A Bayesian Approach to Constructing Probabilistic Models from Knowledge Graphs

Making predictions bounded by uncertainty is a crucial component of modern decision support systems. Knowledge graphs provide a structured, semantic-oriented approach to data integration, storage and retrieval; however, they represent data in an absolute way and do not natively support reasoning under uncertain future conditions. In this paper, we present a novel technique for building a probabilistic model from a knowledge graph using a Bayesian network, which is a step towards enabling probabilistic reasoning under uncertainty within a knowledge graph. Our approach supports mixing of continuously and discretely-distributed variables, which is necessary for jointly processing real-world data, but has not typically been supported in prior work. As an interface to the probabilistic model, we propose an extension of the SPARQL query language called Orion DSL, which is currently a working prototype.

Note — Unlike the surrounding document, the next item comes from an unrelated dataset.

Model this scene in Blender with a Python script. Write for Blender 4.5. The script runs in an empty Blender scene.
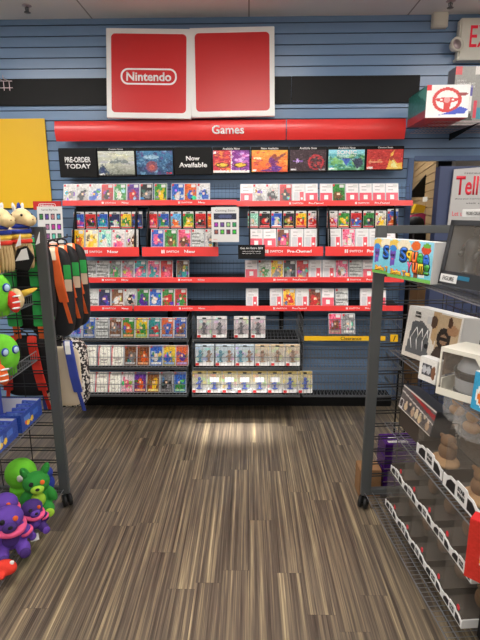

We also define a custom probabilistic ontology in order to store outputs of the model directly in the knowledge graph alongside the original data, which we refer to as a Probabilistic Knowledge Graph (PKG). The evaluation shows that: (1) the dependencies and distributions of data in a synthetically-generated knowledge graph were accurately captured by the Bayesian model, and (2) an SPARQL query against the PKG to retrieve computed probability distributions was orders of magnitude more performant than a similarly-intentioned query against the base knowledge graph. We anticipate that the models generated by this system will have applications in the areas of predicting missing data, approximate query processing, and utility-based optimization. Future work will involve more detailed explorations of each of these topics as we work towards a PKG-based decision support system.